Work to complete - Write out the data below in full, unchanged, minus the images.

★ ★ ★ ★

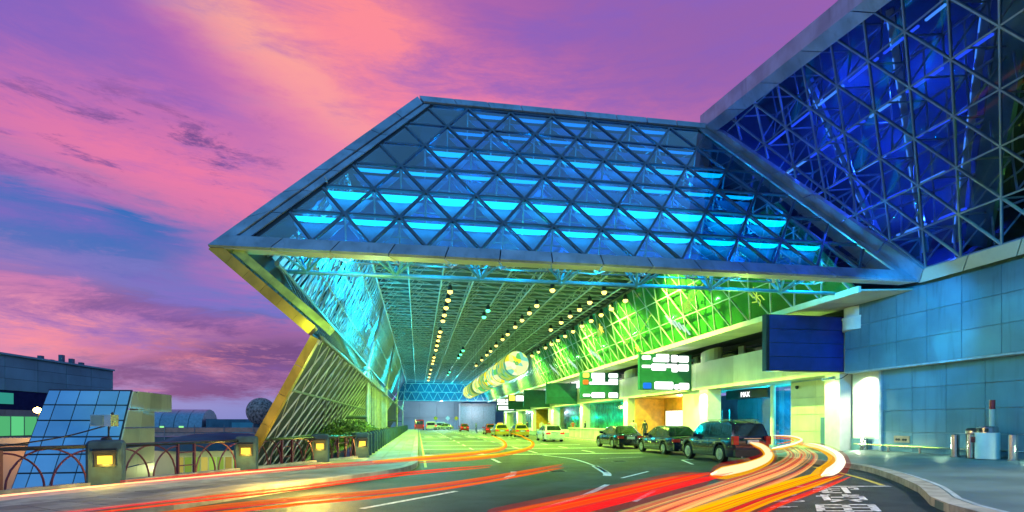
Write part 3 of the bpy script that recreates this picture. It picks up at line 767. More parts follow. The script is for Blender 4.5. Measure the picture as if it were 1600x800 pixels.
# ================================================================ OUTWARD LEANING GLASS WALL (right)
gw = thing('leaning_glass_wall', 'tall outward leaning lattice glass wall of the terminal with deep blue lit interior', 'glass wall', (19.4, 12, 7.15))
VP = (Vector((-6.1, 0, 8.45))).normalized(); UP = Vector((0, -1, 0)); NP = UP.cross(VP)
if NP.x > 0: NP = -NP
OP = Vector((19.4, YF, 7.15))
def pp(Y, s): return (YF-Y, s)
sTop = lambda Y: ((15.6-.0787*(24.3-Y))-7.15)/.811
cl = [(YF-YF+.55, .5), (YF-2.5, .5), (YF-2.5, sTop(2.5)-.5), (YF-23.4, sTop(23.4)-.5)]
lattice(OP, UP, VP, NP, cl, 1.4, 1.5, YF-15.5-.7*0, .5, gw, 'glassdark', 'mull2', .05, .08)
Q = lambda Y, s, d=0: OP+UP*(YF-Y)+VP*s+NP*d
fascia(Q(24.6, sTop(24.3)), Q(2.5, sTop(2.5)), Q(2.5, sTop(2.5)-.5), Q(23.6, sTop(23.4)-.5), 10, .2, 'steelblue', 'fascia_panel', gw, NP)
MB().prism([Q(24.6, sTop(24.3)+.55, -.4), Q(2.5, sTop(2.5)+.55, -.4), Q(2.5, sTop(2.5)-.02, -.0), Q(24.6, sTop(24.3)-.02, 0)], .1, NP).build('cornice', 'steelblue', gw)
fascia(Q(YF-.1, 0.02), Q(24.35, HS*1.03), Q(23.45, HS*1.0-.35), Q(YF-.55, .5), 6, .16, 'steelblue', 'valley_panel', gw, NP)
fascia(Q(YF, 0), Q(2.5, 0), Q(2.5, .5), Q(YF-.5, .5), 9, .1, 'beige', 'sill_panel', gw, NP)
MB().prism([Q(24.6, -.1, -.25), Q(2.5, -.1, -.25), Q(2.5, .52, -.12), Q(24, .52, -.12)], .05, NP).build('sill_backing', 'seam', gw)
# interior: tilted columns, blue tubes, beams
blu = emat('blue_tube_light', (.03, .10, 1.0), 1.6); blu2 = emat('pale_blue_tube_light', (.10, .35, 1.0), 1.6)
fr = MB()
for k in range(14):
    Y = 22.8-k*1.4
    for s0 in range(0, 6):
        s_ = .5+1.5*s0
        if s_ > sTop(Y)-1.6: continue
        a = Q(Y, s_, -.1); b = Q(Y-.7, s_+.75, -1.5)
        fr.tube(a, b, .035, 5, caps=False); fr.tube(Q(Y-1.4, s_, -.1), b, .035, 5, caps=False); fr.tube(Q(Y-.7, s_+1.5, -.1), b, .035, 5, caps=False)
        fr.tube(b, Q(Y-2.1, s_+.75, -1.5), .05, 5, caps=False); fr.tube(b, Q(Y-1.4, s_+2.25, -1.5), .03, 5, caps=False)
fr.build('space_frame_strut', 'tube', gw, kind='stuff')
for s_ in (1.9, 3.4, 4.9, 6.4, 7.9):
    for k in range(7):
        Y0 = 22.5-k*1.55
        if s_ > sTop(Y0)-1.2 or Y0 < 18.8-s_*.66: continue
        MB().beam(Q(Y0, s_, -.75), Q(Y0-1.3, s_, -.75), .075, .06).build('strip_light', blu if (k+int(s_)) % 3 else blu2, gw)
for Y0, dY in ((21.3, 1.2), (19.6, 3.4), (18.3, 5.6)):
    p = Q(Y0, .6, -1.7); q_ = Q(Y0-dY, 9.0, -1.7)
    MB().beam(p, q_, .22, .22).build('inner_column', 'tube', gw)
    for t in range(14): MB().tube(lerp(p, q_, (t+.1)/14)+NP*.2, lerp(p, q_, (t+.7)/14)+NP*.2, .022, 5).build('rope_light', blu2, gw)
MB().beam(Q(17.4, .3, -1.4), Q(11.0, 9.6, -1.4), .75, .25, NP).build('inner_column', 'panel', gw)
MB().prism([Q(18.2, .05, -1.7), Q(18.2, .05, -4.1), Q(11.2, 10.4, -3.3), Q(11.2, 10.4, -1.7)], .1, (0, 1, 0)).build('added_light_block', 'deckdark', gw)  # added dark wall that keeps the blue light off the near bays
MB().prism([Q(25.0, -.3, -.2), Q(25.0, -.3, -4.2), Q(24.6, 10.6, -3.4), Q(24.6, 10.6, -.1)], .1, (0, 1, 0)).build('end_partition', 'deckdark', gw)
MB().prism([Q(25, .0, -.15), Q(2.0, .0, -.15), Q(2.0, -.2, -4.2), Q(25, -.2, -4.2)], .05, (0, 0, -1)).build('room_floor', 'deckdark', gw)
MB().prism([Q(25, sTop(24.3)-.1, -.1), Q(2.0, sTop(2.0)-.1, -.1), Q(2.0, sTop(2.0), -4.0), Q(25, sTop(24.3), -4.0)], .05, (0, 0, 1)).build('room_roof', 'deckdark', gw)
MB().prism([Q(26, -.5, -4.0), Q(2.0, -.5, -4.0), Q(2.0, 10.5, -3.2), Q(26, 10.5, -3.2)], -.1, NP).build('room_backing', 'deckdark', gw)
for Y0 in (15.2, 12.6): 
    for s_ in (2.2, 5.0, 7.6): MB().path([Q(Y0+1.6, s_-.4, -1.6), Q(Y0, s_, -1.6), Q(Y0-1.8, s_+.9, -1.6)], .035, 6).build('ceiling_tube', 'reflector', gw)

# ================================================================ TERMINAL BUILDING (right)
tb = thing('terminal_building', 'terminal frontage with grey panelled walls cream fascia and glazed entrances along the drop-off road', 'building', (20, 30, 0))
XW = 19.7
MB().box((XW+.06, 1.0, 4.0), (XW+.5, 23.1, 7.05)).build('wall', 'joint', tb)
MB().box((XW+.1, 1.0, 7.05), (XW+.6, 23.0, 7.5)).build('wall_head', 'panel', tb)
MB().box((20.16, 1.0, -.1), (20.6, 21.4, 4.0)).build('wall', 'joint', tb)
MB().box((XW+.02, 1.0, 3.93), (20.3, 23.1, 4.0)).build('ledge', 'joint', tb)
y = 23.1; k = 0
while y > 3:
    for r in range(3):
        z0 = 4.0+r*1.02; MB().box((XW, y-1.42+.009, z0+.009), (XW+.058, y-.009, z0+1.02-.009)).build('wall_panel', 'panel', tb)
    y -= 1.42
y = 21.4
while y > 3:
    for r in range(4):
        z0 = .32+r*.915; MB().box((20.1, y-1.5+.009, z0+.009), (20.158, y-.009, z0+.915-.009)).build('wall_panel', 'panel', tb)
    y -= 1.5
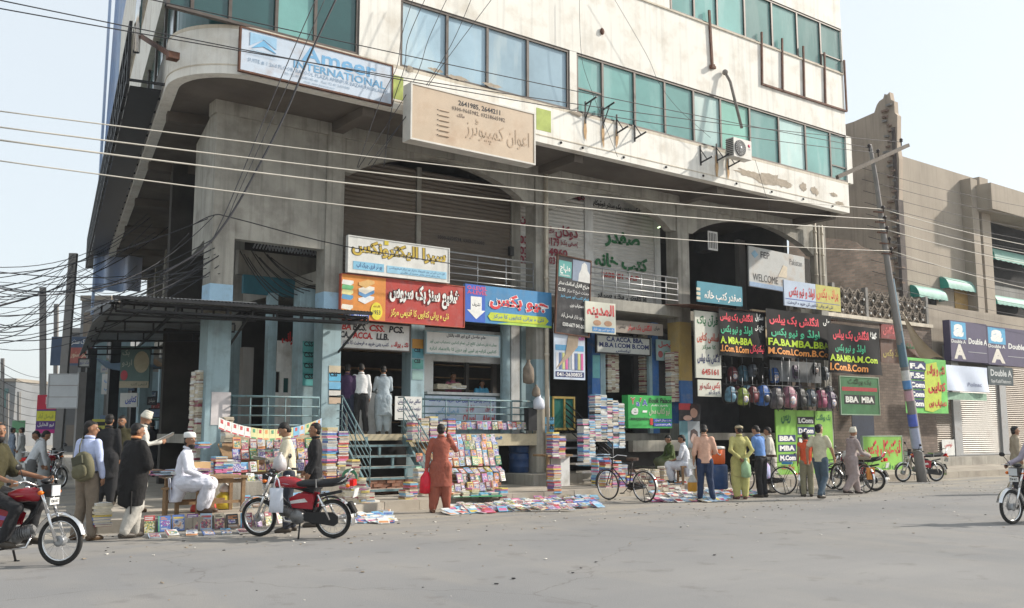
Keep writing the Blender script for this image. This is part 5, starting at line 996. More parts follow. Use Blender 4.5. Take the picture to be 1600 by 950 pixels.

★ ★ ★ ★

Response to the exercise -
Write part 3 of the bpy script that recreates this picture. It picks up at line 767. More parts follow. The script is for Blender 4.5. Measure the picture as if it were 1600x800 pixels.
# ================================================================ OUTWARD LEANING GLASS WALL (right)
gw = thing('leaning_glass_wall', 'tall outward leaning lattice glass wall of the terminal with deep blue lit interior', 'glass wall', (19.4, 12, 7.15))
VP = (Vector((-6.1, 0, 8.45))).normalized(); UP = Vector((0, -1, 0)); NP = UP.cross(VP)
if NP.x > 0: NP = -NP
OP = Vector((19.4, YF, 7.15))
def pp(Y, s): return (YF-Y, s)
sTop = lambda Y: ((15.6-.0787*(24.3-Y))-7.15)/.811
cl = [(YF-YF+.55, .5), (YF-2.5, .5), (YF-2.5, sTop(2.5)-.5), (YF-23.4, sTop(23.4)-.5)]
lattice(OP, UP, VP, NP, cl, 1.4, 1.5, YF-15.5-.7*0, .5, gw, 'glassdark', 'mull2', .05, .08)
Q = lambda Y, s, d=0: OP+UP*(YF-Y)+VP*s+NP*d
fascia(Q(24.6, sTop(24.3)), Q(2.5, sTop(2.5)), Q(2.5, sTop(2.5)-.5), Q(23.6, sTop(23.4)-.5), 10, .2, 'steelblue', 'fascia_panel', gw, NP)
MB().prism([Q(24.6, sTop(24.3)+.55, -.4), Q(2.5, sTop(2.5)+.55, -.4), Q(2.5, sTop(2.5)-.02, -.0), Q(24.6, sTop(24.3)-.02, 0)], .1, NP).build('cornice', 'steelblue', gw)
fascia(Q(YF-.1, 0.02), Q(24.35, HS*1.03), Q(23.45, HS*1.0-.35), Q(YF-.55, .5), 6, .16, 'steelblue', 'valley_panel', gw, NP)
fascia(Q(YF, 0), Q(2.5, 0), Q(2.5, .5), Q(YF-.5, .5), 9, .1, 'beige', 'sill_panel', gw, NP)
MB().prism([Q(24.6, -.1, -.25), Q(2.5, -.1, -.25), Q(2.5, .52, -.12), Q(24, .52, -.12)], .05, NP).build('sill_backing', 'seam', gw)
# interior: tilted columns, blue tubes, beams
blu = emat('blue_tube_light', (.03, .10, 1.0), 1.6); blu2 = emat('pale_blue_tube_light', (.10, .35, 1.0), 1.6)
fr = MB()
for k in range(14):
    Y = 22.8-k*1.4
    for s0 in range(0, 6):
        s_ = .5+1.5*s0
        if s_ > sTop(Y)-1.6: continue
        a = Q(Y, s_, -.1); b = Q(Y-.7, s_+.75, -1.5)
        fr.tube(a, b, .035, 5, caps=False); fr.tube(Q(Y-1.4, s_, -.1), b, .035, 5, caps=False); fr.tube(Q(Y-.7, s_+1.5, -.1), b, .035, 5, caps=False)
        fr.tube(b, Q(Y-2.1, s_+.75, -1.5), .05, 5, caps=False); fr.tube(b, Q(Y-1.4, s_+2.25, -1.5), .03, 5, caps=False)
fr.build('space_frame_strut', 'tube', gw, kind='stuff')
for s_ in (1.9, 3.4, 4.9, 6.4, 7.9):
    for k in range(7):
        Y0 = 22.5-k*1.55
        if s_ > sTop(Y0)-1.2 or Y0 < 18.8-s_*.66: continue
        MB().beam(Q(Y0, s_, -.75), Q(Y0-1.3, s_, -.75), .075, .06).build('strip_light', blu if (k+int(s_)) % 3 else blu2, gw)
for Y0, dY in ((21.3, 1.2), (19.6, 3.4), (18.3, 5.6)):
    p = Q(Y0, .6, -1.7); q_ = Q(Y0-dY, 9.0, -1.7)
    MB().beam(p, q_, .22, .22).build('inner_column', 'tube', gw)
    for t in range(14): MB().tube(lerp(p, q_, (t+.1)/14)+NP*.2, lerp(p, q_, (t+.7)/14)+NP*.2, .022, 5).build('rope_light', blu2, gw)
MB().beam(Q(17.4, .3, -1.4), Q(11.0, 9.6, -1.4), .75, .25, NP).build('inner_column', 'panel', gw)
MB().prism([Q(18.2, .05, -1.7), Q(18.2, .05, -4.1), Q(11.2, 10.4, -3.3), Q(11.2, 10.4, -1.7)], .1, (0, 1, 0)).build('added_light_block', 'deckdark', gw)  # added dark wall that keeps the blue light off the near bays
MB().prism([Q(25.0, -.3, -.2), Q(25.0, -.3, -4.2), Q(24.6, 10.6, -3.4), Q(24.6, 10.6, -.1)], .1, (0, 1, 0)).build('end_partition', 'deckdark', gw)
MB().prism([Q(25, .0, -.15), Q(2.0, .0, -.15), Q(2.0, -.2, -4.2), Q(25, -.2, -4.2)], .05, (0, 0, -1)).build('room_floor', 'deckdark', gw)
MB().prism([Q(25, sTop(24.3)-.1, -.1), Q(2.0, sTop(2.0)-.1, -.1), Q(2.0, sTop(2.0), -4.0), Q(25, sTop(24.3), -4.0)], .05, (0, 0, 1)).build('room_roof', 'deckdark', gw)
MB().prism([Q(26, -.5, -4.0), Q(2.0, -.5, -4.0), Q(2.0, 10.5, -3.2), Q(26, 10.5, -3.2)], -.1, NP).build('room_backing', 'deckdark', gw)
for Y0 in (15.2, 12.6): 
    for s_ in (2.2, 5.0, 7.6): MB().path([Q(Y0+1.6, s_-.4, -1.6), Q(Y0, s_, -1.6), Q(Y0-1.8, s_+.9, -1.6)], .035, 6).build('ceiling_tube', 'reflector', gw)

# ================================================================ TERMINAL BUILDING (right)
tb = thing('terminal_building', 'terminal frontage with grey panelled walls cream fascia and glazed entrances along the drop-off road', 'building', (20, 30, 0))
XW = 19.7
MB().box((XW+.06, 1.0, 4.0), (XW+.5, 23.1, 7.05)).build('wall', 'joint', tb)
MB().box((XW+.1, 1.0, 7.05), (XW+.6, 23.0, 7.5)).build('wall_head', 'panel', tb)
MB().box((20.16, 1.0, -.1), (20.6, 21.4, 4.0)).build('wall', 'joint', tb)
MB().box((XW+.02, 1.0, 3.93), (20.3, 23.1, 4.0)).build('ledge', 'joint', tb)
y = 23.1; k = 0
while y > 3:
    for r in range(3):
        z0 = 4.0+r*1.02; MB().box((XW, y-1.42+.009, z0+.009), (XW+.058, y-.009, z0+1.02-.009)).build('wall_panel', 'panel', tb)
    y -= 1.42
y = 21.4
while y > 3:
    for r in range(4):
        z0 = .32+r*.915; MB().box((20.1, y-1.5+.009, z0+.009), (20.158, y-.009, z0+.915-.009)).build('wall_panel', 'panel', tb)
    y -= 1.5
Keep writing the Blender script for this image. This is part 5, starting at line 996. More parts follow. Use Blender 4.5. Take the picture to be 1600 by 950 pixels.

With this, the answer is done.